Il francese si presenta e cancella i nerazzurri. "Posso giocare con Ibra, facile capirsi con lui"

Giroud accende il derby. "Meglio il Milan adesso che l'Inter l'anno scorso"

Il giovanotto, un metro e 92 cm, ci sa fare. Con le parole oltre che col pallone. Da professionista maturo e pacificato con sé stesso (è campione del mondo con la Francia, ha vinto la Champions league col Chelsea) si è presentato al popolo del Milan con una frase finale che gli varrà l'indulgenza plenaria almeno per i primi mesi. Olivier Giroud, 34 anni, nato a Chambery, capoluogo della regione francese Savoia, ha nelle radici qualcosa di molto italiano. «Io sono cristiano e forse Dio ha voluto che non arrivassi l'anno scorso all'Inter e invece accettassi quest'anno il Milan»: ecco la frase che ha già procurato l'immancabile dibattito sui social e tra gli ultrà delle opposte fazioni. Espressione arricchita da un passaggio successivo che sembra essere stato studiato per rifilare una scudisciata sulla pelle di Donnarumma e Chbalanoglu: «Sono qui perché credo nel progetto del club».
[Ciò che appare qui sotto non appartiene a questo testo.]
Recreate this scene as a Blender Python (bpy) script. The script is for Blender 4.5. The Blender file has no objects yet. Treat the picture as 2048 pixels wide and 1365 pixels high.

Ma c'è dell'altro naturalmente e non per quel golletto siglato nel debutto francese di qualche giorno prima. C'è, per esempio il ruolo scelto in questo Milan: è lo stesso praticato da Ibra negli ultimi mesi. «Voglio essere come un grande fratello per i più giovani» e non si tratta di comparsate televisive. Ecco dunque un altro passaggio chiave del suo arrivo a Milanello: stabilire subito le affinità elettive con Ibra e far leva sulle radici dei milanisti. «La concentrazione è la parte fondamentale del nostro sport: motivazione e determinazione da parte mia saranno al massimo per portare esperienza alla squadra. Aiutare i giovani è un compito che mi ha caratterizzato anche all'Arsenal e al Chelsea» la spiegazione didascalica. «Se non si soffre in allenamento non ci si mette in gioco» è il suo mantra ripetuto prima in inglese, con qualche parolina d'italiano che non guasta e che conferma il carattere malandrino di questo francese che non ha paura degli esorcisti e nemmeno dei numeri maledetti.

«Il 9 è stato vestito da Papin, Inzaghi, Van Basten, non lo dimentico e non temo la pressione. Guardavo Papin e Sheva di cui sono amico ma quando mi ha chiamato su Facetime Maldini è stato incredibile» nel racconto Giroud non trascura nessun particolare, un po' di storia e un po' di attualità mescolate da questo giovanottone maturo e consapevole delle strepitose aspettative fondate sul suo arrivo. Con o senza Ibra non fa lo stesso. Anzi. Con Ibra può diventare la formuletta magica della prossima stagione. «Con Zlatan non è difficile capirsi, sono pronto a giocare con lui. Poi toccherà a Pioli prendere le decisioni. Ibra, secondo me, è più numero 10, un playmaker insomma» la descrizione tattica che in effetti fa conciliare la scelta di puntare sul doppio centravanti. E che Ibra rappresenti anche per Giroud un punto di riferimento lo si capisce dalla frase conclusiva, autobiografica in qualche modo. «Il nonno è ancora qui. Nel calcio è solo una questione di testa che si riflette sul corpo come può dimostrare la traiettoria di Ibrahimovic» la riflessione che è una sacrosanta verità. Come quella del suo addio dal club londinese. «Il manager voleva altri giocatori e mi sono detto che questo era il tempo per lasciare Londra e cercare altre emozioni, come quelle provate durante l'accoglienza qui a Milano».

Il resto - che non è poco - sarà il suo contributo alla causa a testimoniarlo.